#### Given instruction:
In the material below, find every line with "render" and pull it out.

#### Stored dataset items:

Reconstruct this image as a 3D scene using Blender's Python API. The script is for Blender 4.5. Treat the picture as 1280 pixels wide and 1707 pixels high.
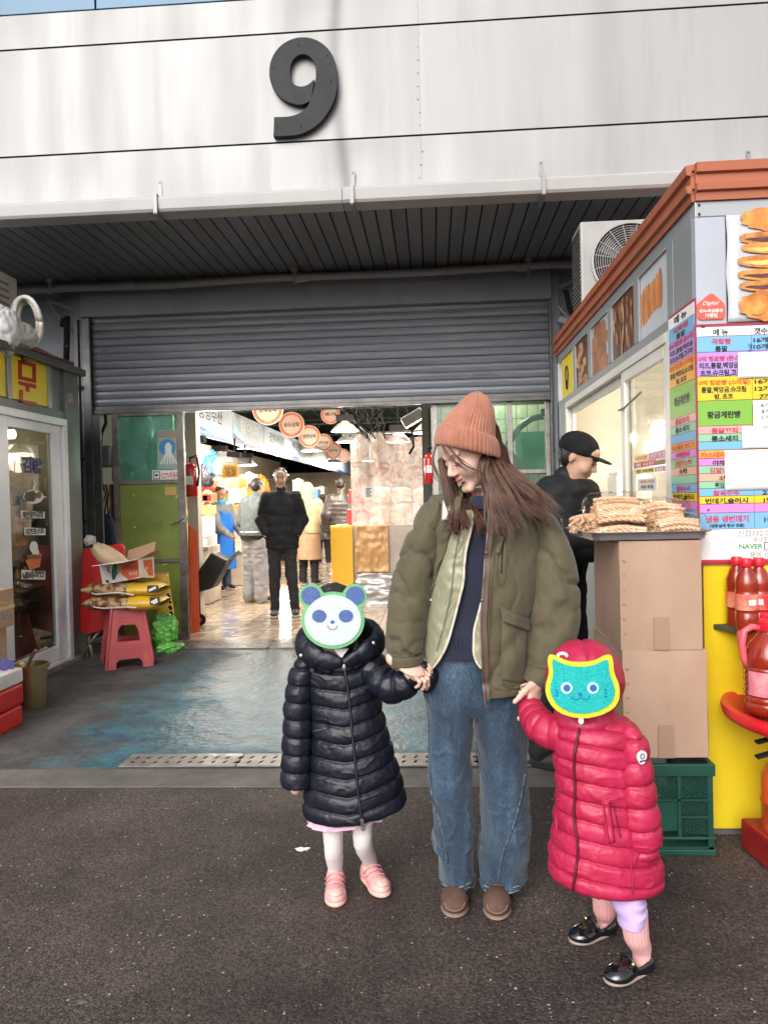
import bpy,math,random,bisect
import numpy as np
from mathutils import Vector,Matrix
for _o in list(bpy.data.objects):bpy.data.objects.remove(_o)
SC=bpy.context.scene
COL=SC.collection
PI=math.pi
rad=math.radians
# ---------------------------------------------------------------- camera
F0,CX0,CY0,CZ=1283.0,640.0,853.5,1.37
YAW,PITCH,ROLL=3.6,-1.0,-1.4
CAMR=(Matrix.Rotation(rad(YAW),4,'Z')@Matrix.Rotation(rad(90+PITCH),4,'X')@Matrix.Rotation(rad(ROLL),4,'Z'))
cd=bpy.data.cameras.new('camera');cam=bpy.data.objects.new('camera',cd);COL.objects.link(cam)
cam.matrix_world=Matrix.Translation((0,0,CZ))@CAMR
cd.sensor_fit='VERTICAL';cd.sensor_height=24.0;cd.lens=24.0*F0/1707.0
cd.clip_start=0.05;cd.clip_end=400
SC.camera=cam
# ---------------------------------------------------------------- world, sun, exposure
W=bpy.data.worlds.new('World');SC.world=W;W.use_nodes=True
_n=W.node_tree.nodes;_l=W.node_tree.links
_bg=_n['Background'];_sky=_n.new('ShaderNodeTexSky');_sky.sky_type='NISHITA';_sky.sun_disc=False
SUN_EL,SUN_AZ=32,200
_sky.sun_elevation=rad(SUN_EL);_sky.sun_rotation=rad(SUN_AZ)
_sky.dust_density=4.0;_sky.air_density=1.0;_sky.ozone_density=1.0
_hs=_n.new('ShaderNodeHueSaturation');_hs.inputs['Saturation'].default_value=0.22
_l.new(_sky.outputs[0],_hs.inputs['Color']);_l.new(_hs.outputs[0],_bg.inputs['Color'])
_bg.inputs['Strength'].default_value=0.15
_ld=bpy.data.lights.new('sun','SUN');_ld.energy=1.0;_ld.angle=rad(50);_ld.color=(1.0,0.95,0.9)
_sun=bpy.data.objects.new('sun',_ld);COL.objects.link(_sun)
_az=rad(SUN_AZ)
_sd=Vector((math.sin(_az)*math.cos(rad(SUN_EL)),math.cos(_az)*math.cos(rad(SUN_EL)),math.sin(rad(SUN_EL))))
_sun.rotation_euler=_sd.to_track_quat('Z','Y').to_euler()
SC.view_settings.view_transform='Standard';SC.view_settings.look='None'
SC.view_settings.gamma=1.0;SC.view_settings.exposure=0.55;SC.view_settings.use_curve_mapping=False
SC.render.engine='CYCLES'
SC.cycles.use_denoising=True
SC.cycles.max_bounces=8;SC.cycles.transparent_max_bounces=16
SC.cycles.sample_clamp_indirect=6.0
SC.cycles.caustics_reflective=False;SC.cycles.caustics_refractive=False

# ---------------------------------------------------------------- picture point -> place
def ray(px,py):return(CAMR.to_3x3()@Vector(((px-CX0)/F0,-(py-CY0)/F0,-1.0)))
_C=Vector((0,0,CZ))
def aty(px,py,Y):d=ray(px,py);return _C+d*(Y/d.y)
def atx(px,py,X):d=ray(px,py);return _C+d*(X/d.x)
def atz(px,py,Z=0.0):d=ray(px,py);return _C+d*((Z-CZ)/d.z)
_CM=np.array(CAMR.to_3x3())
def projn(V):
 q=(np.asarray(V,float)-np.array([0,0,CZ]))@_CM
 return np.stack([CX0-q[:,0]/q[:,2]*F0,CY0+q[:,1]/q[:,2]*F0,-q[:,2]],1)
def onto(V,px,py,off=0.003,r=6):
 """point of a modelled surface met along a picture ray, lifted off it by off"""
 p=projn(V);d=(p[:,0]-px)**2+(p[:,1]-py)**2
 i=np.where(d<r*r)[0]
 if len(i)==0:i=np.array([int(np.argmin(d))])
 j=i[np.argsort(p[i,2])[:max(1,len(i)//3)]]
 dep=float(np.median(p[j,2]))
 dr=ray(px,py);u=(CAMR.to_3x3()@Vector((0,0,-1)))
 t=dep/dr.dot(u)
 return _C+dr*(t-off/dr.length)

# ---------------------------------------------------------------- materials
MATS={}
def pm(name,c,c2=None,scale=6.0,rough=0.5,metal=0.0,bump=0.0,bscale=60.0,fac=0.6,spec=0.5,sheen=0.0,coat=0.0,
 trans=0.0,alpha=1.0,emit=0.0,ecol=None,sss=0.0,rvar=0.0,stretch=(1,1,1),ior=1.5,detail=4.0,dirt=None,dscale=3.0,damt=0.5):
 if name in MATS:return MATS[name]
 m=bpy.data.materials.new(name);m.use_nodes=True;MATS[name]=m
 nt=m.node_tree;n=nt.nodes;l=nt.links;b=n['Principled BSDF']
 I=b.inputs
 I['Base Color'].default_value=(*c,1);I['Roughness'].default_value=rough;I['Metallic'].default_value=metal
 I['Specular IOR Level'].default_value=spec;I['IOR'].default_value=ior
 I['Sheen Weight'].default_value=sheen;I['Coat Weight'].default_value=coat;I['Coat Roughness'].default_value=0.12
 I['Transmission Weight'].default_value=trans;I['Alpha'].default_value=alpha
 if sss:I['Subsurface Weight'].default_value=sss;I['Subsurface Radius'].default_value=(0.012,0.004,0.002);I['Subsurface Scale'].default_value=1.0
 if emit:I['Emission Color'].default_value=(*(ecol or c),1);I['Emission Strength'].default_value=emit
 tc=n.new('ShaderNodeTexCoord');mp=n.new('ShaderNodeMapping');mp.inputs['Scale'].default_value=stretch
 oi=n.new('ShaderNodeObjectInfo');va=n.new('ShaderNodeVectorMath');va.operation='ADD'
 mu=n.new('ShaderNodeMath');mu.operation='MULTIPLY';mu.inputs[1].default_value=37.0
 l.new(oi.outputs['Random'],mu.inputs[0]);l.new(mu.outputs[0],va.inputs[1])
 l.new(tc.outputs['Object'],va.inputs[0]);l.new(va.outputs[0],mp.inputs['Vector'])
 cur=None
 if c2 is not None:
  t=n.new('ShaderNodeTexNoise');t.inputs['Scale'].default_value=scale;t.inputs['Detail'].default_value=detail;t.inputs['Roughness'].default_value=0.6
  l.new(mp.outputs[0],t.inputs['Vector'])
  r=n.new('ShaderNodeValToRGB');r.color_ramp.elements[0].position=0.5-0.3*(1.1-fac);r.color_ramp.elements[1].position=0.5+0.3*(1.1-fac)
  r.color_ramp.elements[0].color=(*c,1);r.color_ramp.elements[1].color=(*c2,1)
  l.new(t.outputs['Fac'],r.inputs['Fac']);cur=r.outputs['Color']
 if dirt is not None:
  t=n.new('ShaderNodeTexNoise');t.inputs['Scale'].default_value=dscale;t.inputs['Detail'].default_value=8;t.inputs['Roughness'].default_value=0.7
  l.new(mp.outputs[0],t.inputs['Vector'])
  r=n.new('ShaderNodeMapRange');r.inputs['From Min'].default_value=0.5;r.inputs['From Max'].default_value=0.75;r.inputs['To Max'].default_value=damt
  l.new(t.outputs['Fac'],r.inputs['Value'])
  mx=n.new('ShaderNodeMix');mx.data_type='RGBA'
  l.new(r.outputs[0],mx.inputs[0]);mx.inputs[7].default_value=(*dirt,1)
  if cur is None:mx.inputs[6].default_value=(*c,1)
  else:l.new(cur,mx.inputs[6])
  cur=mx.outputs[2]
 if cur is not None:l.new(cur,I['Base Color'])
 if rvar:
  t=n.new('ShaderNodeTexNoise');t.inputs['Scale'].default_value=scale*1.7;t.inputs['Detail'].default_value=5
  l.new(mp.outputs[0],t.inputs['Vector'])
  r=n.new('ShaderNodeMapRange');r.inputs['To Min'].default_value=max(0.02,rough-rvar);r.inputs['To Max'].default_value=min(1,rough+rvar)
  r.inputs['From Min'].default_value=0.3;r.inputs['From Max'].default_value=0.7
  l.new(t.outputs['Fac'],r.inputs['Value']);l.new(r.outputs[0],I['Roughness'])
 if bump:
  t=n.new('ShaderNodeTexNoise');t.inputs['Scale'].default_value=bscale;t.inputs['Detail'].default_value=4
  l.new(mp.outputs[0],t.inputs['Vector'])
  bp=n.new('ShaderNodeBump');bp.inputs['Strength'].default_value=bump;bp.inputs['Distance'].default_value=0.004
  l.new(t.outputs['Fac'],bp.inputs['Height']);l.new(bp.outputs[0],I['Normal'])
 return m
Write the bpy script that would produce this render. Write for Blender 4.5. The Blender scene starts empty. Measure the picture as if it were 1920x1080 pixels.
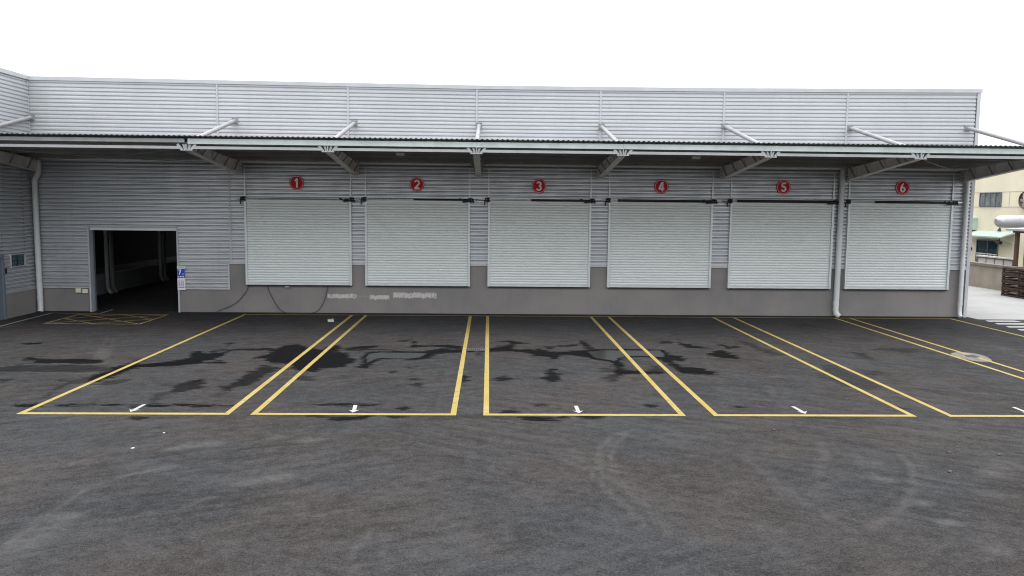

#### Exercise result:
SC.render.engine='CYCLES'
Write the bpy script that would produce this render. Write for Blender 4.5. The Blender scene starts empty. Measure the picture as if it were 1920x1080 pixels.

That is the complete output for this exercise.